A run of records:

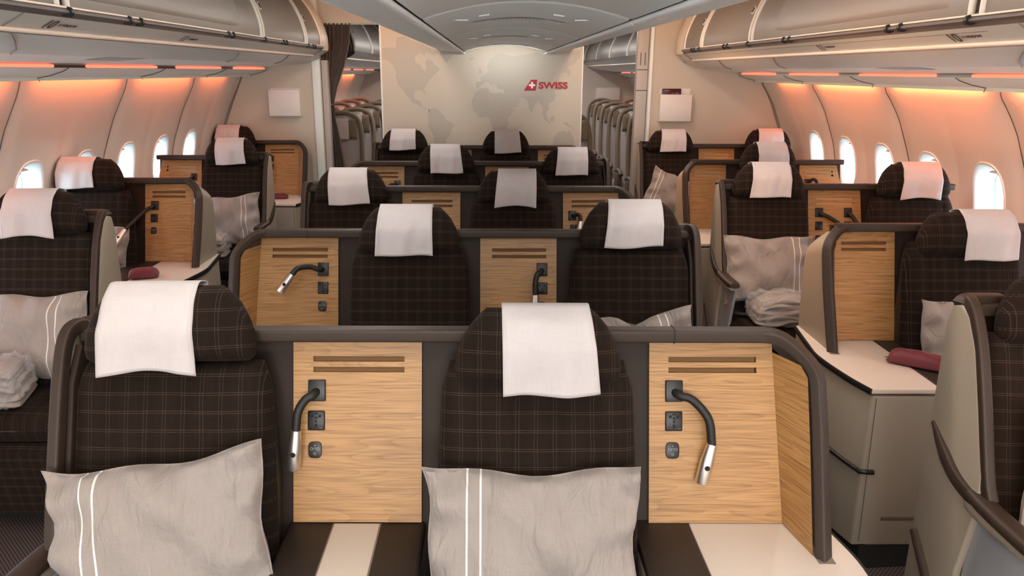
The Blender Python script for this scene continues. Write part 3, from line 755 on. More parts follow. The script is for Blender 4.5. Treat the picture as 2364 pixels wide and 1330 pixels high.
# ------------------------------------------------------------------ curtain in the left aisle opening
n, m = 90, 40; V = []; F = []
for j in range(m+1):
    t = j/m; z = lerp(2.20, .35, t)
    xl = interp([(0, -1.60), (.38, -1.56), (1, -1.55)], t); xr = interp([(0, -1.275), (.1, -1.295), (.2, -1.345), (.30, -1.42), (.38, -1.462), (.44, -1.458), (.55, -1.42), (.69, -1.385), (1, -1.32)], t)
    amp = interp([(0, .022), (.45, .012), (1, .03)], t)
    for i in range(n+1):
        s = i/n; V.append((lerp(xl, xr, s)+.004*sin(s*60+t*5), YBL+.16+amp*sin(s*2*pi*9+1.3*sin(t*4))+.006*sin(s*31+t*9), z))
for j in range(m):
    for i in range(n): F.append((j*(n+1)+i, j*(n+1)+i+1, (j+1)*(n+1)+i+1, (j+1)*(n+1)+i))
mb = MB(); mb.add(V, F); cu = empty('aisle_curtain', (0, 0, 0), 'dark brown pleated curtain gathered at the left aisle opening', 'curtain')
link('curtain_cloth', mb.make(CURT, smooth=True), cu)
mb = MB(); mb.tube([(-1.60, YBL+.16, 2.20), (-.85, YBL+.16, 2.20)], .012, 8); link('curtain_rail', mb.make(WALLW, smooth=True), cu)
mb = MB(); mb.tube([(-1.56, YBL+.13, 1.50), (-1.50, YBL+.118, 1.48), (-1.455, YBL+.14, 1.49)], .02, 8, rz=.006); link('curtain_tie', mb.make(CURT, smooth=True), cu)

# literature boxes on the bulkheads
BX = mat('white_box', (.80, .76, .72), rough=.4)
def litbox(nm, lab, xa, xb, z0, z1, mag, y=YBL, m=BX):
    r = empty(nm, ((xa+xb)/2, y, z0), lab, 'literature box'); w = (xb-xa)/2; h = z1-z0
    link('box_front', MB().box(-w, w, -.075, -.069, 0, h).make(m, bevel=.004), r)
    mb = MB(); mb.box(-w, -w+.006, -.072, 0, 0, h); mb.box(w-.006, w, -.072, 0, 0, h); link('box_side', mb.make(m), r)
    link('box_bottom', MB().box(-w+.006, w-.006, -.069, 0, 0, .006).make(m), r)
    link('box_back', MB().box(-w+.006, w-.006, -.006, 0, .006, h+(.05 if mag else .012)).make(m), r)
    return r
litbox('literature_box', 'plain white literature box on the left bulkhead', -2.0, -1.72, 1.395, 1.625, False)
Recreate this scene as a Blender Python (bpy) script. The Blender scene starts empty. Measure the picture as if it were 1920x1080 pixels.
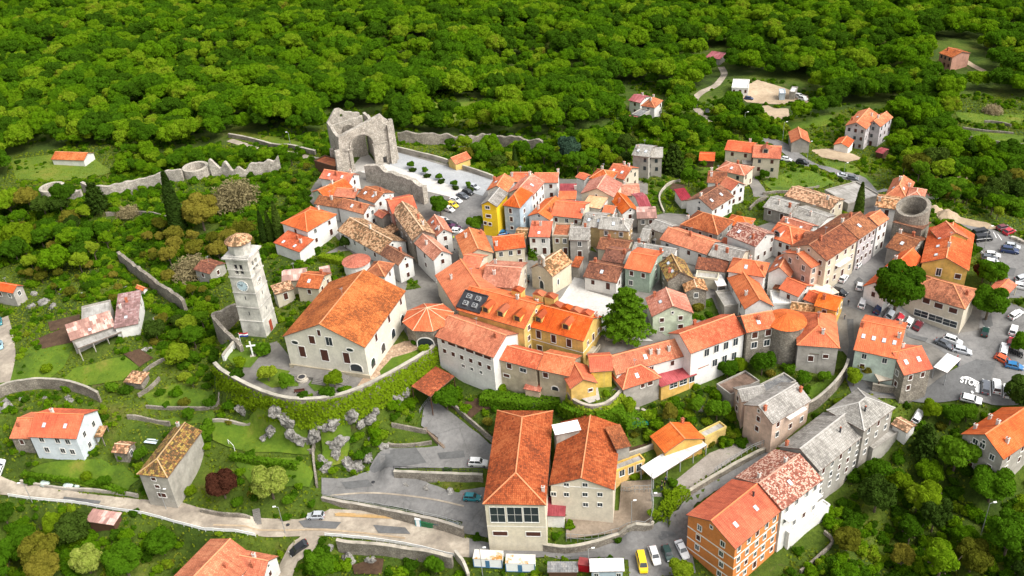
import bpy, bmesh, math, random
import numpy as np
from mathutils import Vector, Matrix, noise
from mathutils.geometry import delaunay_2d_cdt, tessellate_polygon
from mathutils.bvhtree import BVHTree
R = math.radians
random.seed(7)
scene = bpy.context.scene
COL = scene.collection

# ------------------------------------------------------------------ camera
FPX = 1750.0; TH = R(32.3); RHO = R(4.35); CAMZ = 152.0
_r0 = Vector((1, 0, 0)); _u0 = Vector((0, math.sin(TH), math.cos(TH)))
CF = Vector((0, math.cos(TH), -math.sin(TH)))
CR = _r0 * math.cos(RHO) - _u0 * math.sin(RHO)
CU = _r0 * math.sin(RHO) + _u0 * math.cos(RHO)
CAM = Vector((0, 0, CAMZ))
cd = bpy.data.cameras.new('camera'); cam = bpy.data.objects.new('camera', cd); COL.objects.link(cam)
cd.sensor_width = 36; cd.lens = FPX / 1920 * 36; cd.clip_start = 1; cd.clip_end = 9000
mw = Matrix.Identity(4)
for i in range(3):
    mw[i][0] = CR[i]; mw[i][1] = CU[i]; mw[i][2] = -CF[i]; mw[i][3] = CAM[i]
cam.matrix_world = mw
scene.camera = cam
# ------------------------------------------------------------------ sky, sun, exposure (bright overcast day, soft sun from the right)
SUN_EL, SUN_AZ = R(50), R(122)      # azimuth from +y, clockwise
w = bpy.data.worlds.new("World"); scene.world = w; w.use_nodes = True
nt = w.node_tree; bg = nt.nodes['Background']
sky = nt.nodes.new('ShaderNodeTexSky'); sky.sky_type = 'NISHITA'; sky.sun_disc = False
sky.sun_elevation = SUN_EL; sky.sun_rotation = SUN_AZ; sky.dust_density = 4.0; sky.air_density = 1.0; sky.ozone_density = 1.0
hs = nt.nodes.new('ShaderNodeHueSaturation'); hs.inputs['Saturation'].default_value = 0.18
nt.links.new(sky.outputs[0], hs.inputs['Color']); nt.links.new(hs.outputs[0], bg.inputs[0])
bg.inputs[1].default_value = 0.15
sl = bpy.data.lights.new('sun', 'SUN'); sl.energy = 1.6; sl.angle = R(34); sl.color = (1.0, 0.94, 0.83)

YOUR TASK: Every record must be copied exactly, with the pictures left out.

THE RESPONSE:
The Blender Python script for this scene continues. Write part 3, from line 755 on. More parts follow. The script is for Blender 4.5. Treat the picture as 2364 pixels wide and 1330 pixels high.
# ------------------------------------------------------------------ curtain in the left aisle opening
n, m = 90, 40; V = []; F = []
for j in range(m+1):
    t = j/m; z = lerp(2.20, .35, t)
    xl = interp([(0, -1.60), (.38, -1.56), (1, -1.55)], t); xr = interp([(0, -1.275), (.1, -1.295), (.2, -1.345), (.30, -1.42), (.38, -1.462), (.44, -1.458), (.55, -1.42), (.69, -1.385), (1, -1.32)], t)
    amp = interp([(0, .022), (.45, .012), (1, .03)], t)
    for i in range(n+1):
        s = i/n; V.append((lerp(xl, xr, s)+.004*sin(s*60+t*5), YBL+.16+amp*sin(s*2*pi*9+1.3*sin(t*4))+.006*sin(s*31+t*9), z))
for j in range(m):
    for i in range(n): F.append((j*(n+1)+i, j*(n+1)+i+1, (j+1)*(n+1)+i+1, (j+1)*(n+1)+i))
mb = MB(); mb.add(V, F); cu = empty('aisle_curtain', (0, 0, 0), 'dark brown pleated curtain gathered at the left aisle opening', 'curtain')
link('curtain_cloth', mb.make(CURT, smooth=True), cu)
mb = MB(); mb.tube([(-1.60, YBL+.16, 2.20), (-.85, YBL+.16, 2.20)], .012, 8); link('curtain_rail', mb.make(WALLW, smooth=True), cu)
mb = MB(); mb.tube([(-1.56, YBL+.13, 1.50), (-1.50, YBL+.118, 1.48), (-1.455, YBL+.14, 1.49)], .02, 8, rz=.006); link('curtain_tie', mb.make(CURT, smooth=True), cu)

# literature boxes on the bulkheads
BX = mat('white_box', (.80, .76, .72), rough=.4)
def litbox(nm, lab, xa, xb, z0, z1, mag, y=YBL, m=BX):
    r = empty(nm, ((xa+xb)/2, y, z0), lab, 'literature box'); w = (xb-xa)/2; h = z1-z0
    link('box_front', MB().box(-w, w, -.075, -.069, 0, h).make(m, bevel=.004), r)
    mb = MB(); mb.box(-w, -w+.006, -.072, 0, 0, h); mb.box(w-.006, w, -.072, 0, 0, h); link('box_side', mb.make(m), r)
    link('box_bottom', MB().box(-w+.006, w-.006, -.069, 0, 0, .006).make(m), r)
    link('box_back', MB().box(-w+.006, w-.006, -.006, 0, .006, h+(.05 if mag else .012)).make(m), r)
    return r
litbox('literature_box', 'plain white literature box on the left bulkhead', -2.0, -1.72, 1.395, 1.625, False)
Recreate this scene as a Blender Python (bpy) script. The Blender scene starts empty. Measure the picture as if it were 1920x1080 pixels.
import bpy, bmesh, math, random
import numpy as np
from mathutils import Vector, Matrix, noise
from mathutils.geometry import delaunay_2d_cdt, tessellate_polygon
from mathutils.bvhtree import BVHTree
R = math.radians
random.seed(7)
scene = bpy.context.scene
COL = scene.collection

# ------------------------------------------------------------------ camera
FPX = 1750.0; TH = R(32.3); RHO = R(4.35); CAMZ = 152.0
_r0 = Vector((1, 0, 0)); _u0 = Vector((0, math.sin(TH), math.cos(TH)))
CF = Vector((0, math.cos(TH), -math.sin(TH)))
CR = _r0 * math.cos(RHO) - _u0 * math.sin(RHO)
CU = _r0 * math.sin(RHO) + _u0 * math.cos(RHO)
CAM = Vector((0, 0, CAMZ))
cd = bpy.data.cameras.new('camera'); cam = bpy.data.objects.new('camera', cd); COL.objects.link(cam)
cd.sensor_width = 36; cd.lens = FPX / 1920 * 36; cd.clip_start = 1; cd.clip_end = 9000
mw = Matrix.Identity(4)
for i in range(3):
    mw[i][0] = CR[i]; mw[i][1] = CU[i]; mw[i][2] = -CF[i]; mw[i][3] = CAM[i]
cam.matrix_world = mw
scene.camera = cam
# ------------------------------------------------------------------ sky, sun, exposure (bright overcast day, soft sun from the right)
SUN_EL, SUN_AZ = R(50), R(122)      # azimuth from +y, clockwise
w = bpy.data.worlds.new("World"); scene.world = w; w.use_nodes = True
nt = w.node_tree; bg = nt.nodes['Background']
sky = nt.nodes.new('ShaderNodeTexSky'); sky.sky_type = 'NISHITA'; sky.sun_disc = False
sky.sun_elevation = SUN_EL; sky.sun_rotation = SUN_AZ; sky.dust_density = 4.0; sky.air_density = 1.0; sky.ozone_density = 1.0
hs = nt.nodes.new('ShaderNodeHueSaturation'); hs.inputs['Saturation'].default_value = 0.18
nt.links.new(sky.outputs[0], hs.inputs['Color']); nt.links.new(hs.outputs[0], bg.inputs[0])
bg.inputs[1].default_value = 0.15
sl = bpy.data.lights.new('sun', 'SUN'); sl.energy = 1.6; sl.angle = R(34); sl.color = (1.0, 0.94, 0.83)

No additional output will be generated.